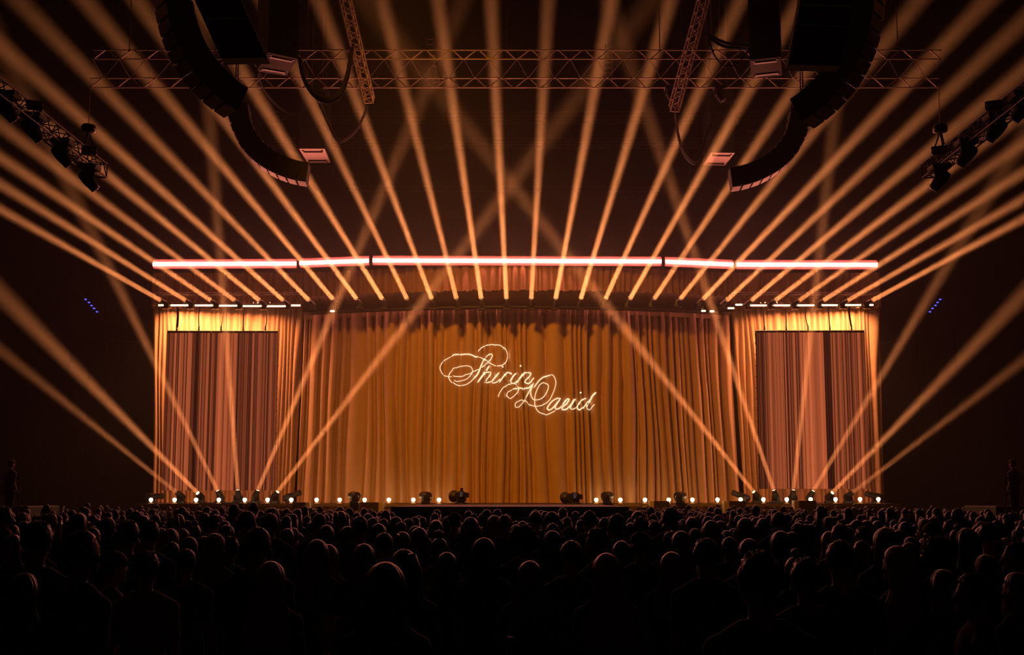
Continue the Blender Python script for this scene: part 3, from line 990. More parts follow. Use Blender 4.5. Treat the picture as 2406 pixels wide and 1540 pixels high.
# ------------------------------------------------------------------ overhead rig
# wide front truss: two ladder frames side by side with cross bracing
YA = 36.6
za = at(1200, 129, YA).z
YB = YA
for _ in range(12): YB *= za / at(1200, 195, YB).z
ft = thing('front_truss', 'long aluminium truss of two ladders crossing above the whole stage', 'truss', (0, (YA + YB) / 2, za))
for (Y, yt_, yb_, x0, x1) in ((YA, 118.0, 139.0, 218, 2212), (YB, 184.0, 206.0, 212, 2206)):
    zt, zb = at(1200, yt_, Y).z, at(1200, yb_, Y).z
    X0, X1 = xpx(x0, Y, (yt_ + yb_) / 2), xpx(x1, Y, (yt_ + yb_) / 2)
    rod('chord', (X0, Y, zt), (X1, Y, zt), .019, M['bright_aluminium'], ft, 8)
    rod('chord', (X0, Y, zb), (X1, Y, zb), .019, M['bright_aluminium'], ft, 8)
    nb = 32
    for i in range(nb):
        x0_, x1_, x2_ = X0 + (X1 - X0) * i / nb, X0 + (X1 - X0) * (i + .45) / nb, X0 + (X1 - X0) * (i + 1) / nb
        rod('diagonal', (x0_ + .02, Y, zb), (x1_, Y, zt), .020, M['bright_aluminium'], ft)
        rod('diagonal', (x1_ + .1, Y, zt), (x2_ - .05, Y, zb), .020, M['bright_aluminium'], ft)
    if Y == YA: ref = (X0, X1, zb)
    else:
        for i in range(32):
            xa_ = ref[0] + (ref[1] - ref[0]) * i / 32
            xb_ = X0 + (X1 - X0) * (i + .5) / 32
            xc_ = ref[0] + (ref[1] - ref[0]) * (i + 1) / 32
            rod('brace', (xa_, YA, ref[2]), (xb_, YB, zt), .010, M['dark_truss'], ft)
            rod('brace', (xb_, YB, zt), (xc_, YA, ref[2]), .010, M['dark_truss'], ft)

# two trusses running from the front truss towards the audience
box_truss('mother_truss', 'slanting truss running overhead left of the centre', at(868, 236, 36.3), at(802, -40, 33), .25, .25, .42, M['aluminium'], .024, .011)
box_truss('mother_truss', 'slanting truss running overhead right of the centre', at(1584, 256, 36.3), at(1664, -40, 33), .25, .25, .42, M['aluminium'], .024, .011)

# dim trusses far behind, above the stage
for (y0, y1, lab) in [(268, 286, 'faint rear truss seen high above the border curtain, upper of two'), (330, 345, 'faint rear truss seen above the border curtain, lower of two')]:
    Y = 50
    zt, zb = at(1200, y0, Y).z, at(1200, y1, Y).z
    t_ = box_truss('rear_truss', lab, (xpx(640, Y, y0), Y, (zt + zb) / 2), (xpx(1780, Y, y0), Y, (zt + zb) / 2), .5, zt - zb, 1.3, M['dark_truss'], .022, .012, 'fb')
    hang(t_, [V((xpx(x_, Y, y0), Y - .25, zt)) for x_ in (760, 1190, 1660)], 'hanger', .014)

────

• DIRECTIONS
Every line of text is to be repeated exactly; pictures are left out.

• SOLUTION
Continue the Blender Python script for this scene: part 3, from line 990. More parts follow. Use Blender 4.5. Treat the picture as 2406 pixels wide and 1540 pixels high.
# ------------------------------------------------------------------ overhead rig
# wide front truss: two ladder frames side by side with cross bracing
YA = 36.6
za = at(1200, 129, YA).z
YB = YA
for _ in range(12): YB *= za / at(1200, 195, YB).z
ft = thing('front_truss', 'long aluminium truss of two ladders crossing above the whole stage', 'truss', (0, (YA + YB) / 2, za))
for (Y, yt_, yb_, x0, x1) in ((YA, 118.0, 139.0, 218, 2212), (YB, 184.0, 206.0, 212, 2206)):
    zt, zb = at(1200, yt_, Y).z, at(1200, yb_, Y).z
    X0, X1 = xpx(x0, Y, (yt_ + yb_) / 2), xpx(x1, Y, (yt_ + yb_) / 2)
    rod('chord', (X0, Y, zt), (X1, Y, zt), .019, M['bright_aluminium'], ft, 8)
    rod('chord', (X0, Y, zb), (X1, Y, zb), .019, M['bright_aluminium'], ft, 8)
    nb = 32
    for i in range(nb):
        x0_, x1_, x2_ = X0 + (X1 - X0) * i / nb, X0 + (X1 - X0) * (i + .45) / nb, X0 + (X1 - X0) * (i + 1) / nb
        rod('diagonal', (x0_ + .02, Y, zb), (x1_, Y, zt), .020, M['bright_aluminium'], ft)
        rod('diagonal', (x1_ + .1, Y, zt), (x2_ - .05, Y, zb), .020, M['bright_aluminium'], ft)
    if Y == YA: ref = (X0, X1, zb)
    else:
        for i in range(32):
            xa_ = ref[0] + (ref[1] - ref[0]) * i / 32
            xb_ = X0 + (X1 - X0) * (i + .5) / 32
            xc_ = ref[0] + (ref[1] - ref[0]) * (i + 1) / 32
            rod('brace', (xa_, YA, ref[2]), (xb_, YB, zt), .010, M['dark_truss'], ft)
            rod('brace', (xb_, YB, zt), (xc_, YA, ref[2]), .010, M['dark_truss'], ft)

# two trusses running from the front truss towards the audience
box_truss('mother_truss', 'slanting truss running overhead left of the centre', at(868, 236, 36.3), at(802, -40, 33), .25, .25, .42, M['aluminium'], .024, .011)
box_truss('mother_truss', 'slanting truss running overhead right of the centre', at(1584, 256, 36.3), at(1664, -40, 33), .25, .25, .42, M['aluminium'], .024, .011)

# dim trusses far behind, above the stage
for (y0, y1, lab) in [(268, 286, 'faint rear truss seen high above the border curtain, upper of two'), (330, 345, 'faint rear truss seen above the border curtain, lower of two')]:
    Y = 50
    zt, zb = at(1200, y0, Y).z, at(1200, y1, Y).z
    t_ = box_truss('rear_truss', lab, (xpx(640, Y, y0), Y, (zt + zb) / 2), (xpx(1780, Y, y0), Y, (zt + zb) / 2), .5, zt - zb, 1.3, M['dark_truss'], .022, .012, 'fb')
    hang(t_, [V((xpx(x_, Y, y0), Y - .25, zt)) for x_ in (760, 1190, 1660)], 'hanger', .014)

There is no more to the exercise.